Workers in the retail sector accounted for six percent of all collective protests recorded in the first half of 2019. Veteran supermarket employees who are most at risk of being laid off were some of the most active protestors.
Taxi drivers, food delivery workers and couriers continued to stage regular strikes and protests over low pay, excessive management fees, high fuel costs, ineffective government regulation and company bankruptcies. Following the collapse of well-known courier, Rufengda Express (如风达快递), for example, workers staged a series of protests in Beijing, Shanghai and Xi’an. More than one third of the collective protests by transport workers included demands for higher pay. Many workers complained that they are continually squeezed by the online platforms that now dominate the transport and logistics industry in China. The two main food delivery companies , for example, reduced rates soon after the Chinese New Year, leading to a surge in protests by drivers across the country.
Generally, however, worker protests in China are related to the non-payment of wages rather than overt demands for higher pay. Wage arrears were a factor in 80 percent of the incidents recorded on the Strike Map in the first half of the year. In the construction industry, which accounted for 42 percent of all protests, that proportion went up to a staggering 99 percent. As CLB pointed out in our research report on the construction industry in China published this year, wage arrears has been an endemic problem for decades and, despite countless efforts from all levels to government to eradicate the problem, it remains thoroughly entrenched in the industry today. Administrative and government intervention has done little to help construction workers, while the official trade union has remained inactive on the side lines.
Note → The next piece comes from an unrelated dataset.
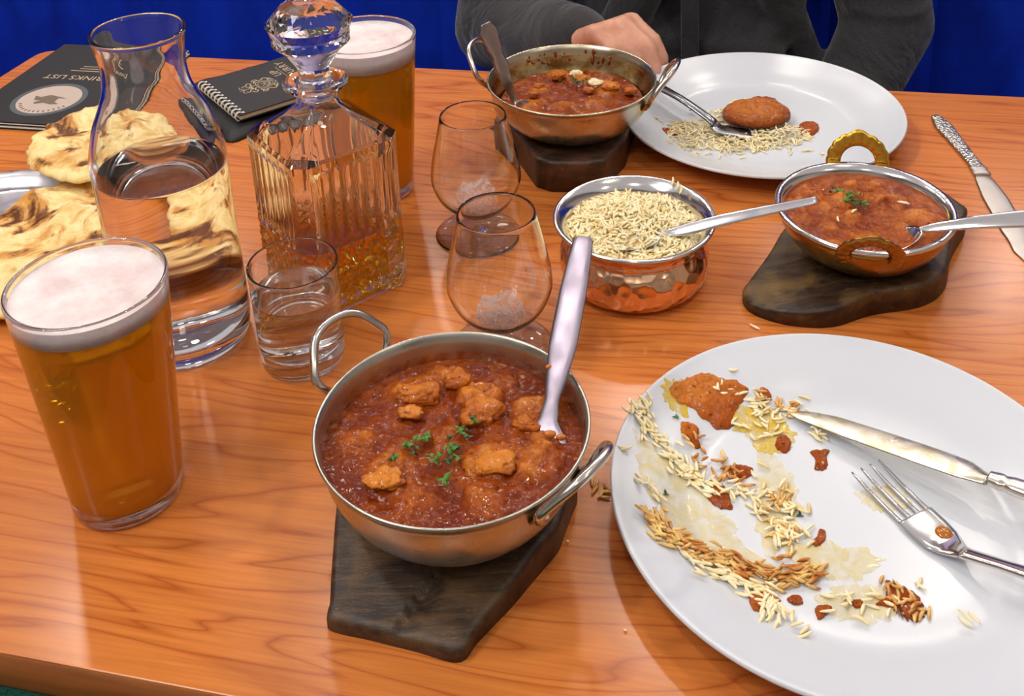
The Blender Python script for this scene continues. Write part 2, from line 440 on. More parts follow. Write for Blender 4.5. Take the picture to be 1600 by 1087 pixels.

There is clearly an urgent need for the trade union to get more actively involved in organizing construction workers and negotiate collective agreements that can guarantee the payment of decent wages on time for all employees from day labours to senior engineers. Neither can the union afford to ignore the millions of workers in small, privately-run companies in the service sector and transport industries that have emerged as a major source of labour unrest. There is evidence that some trade union officials do recognise this need but clearly much more has to be done.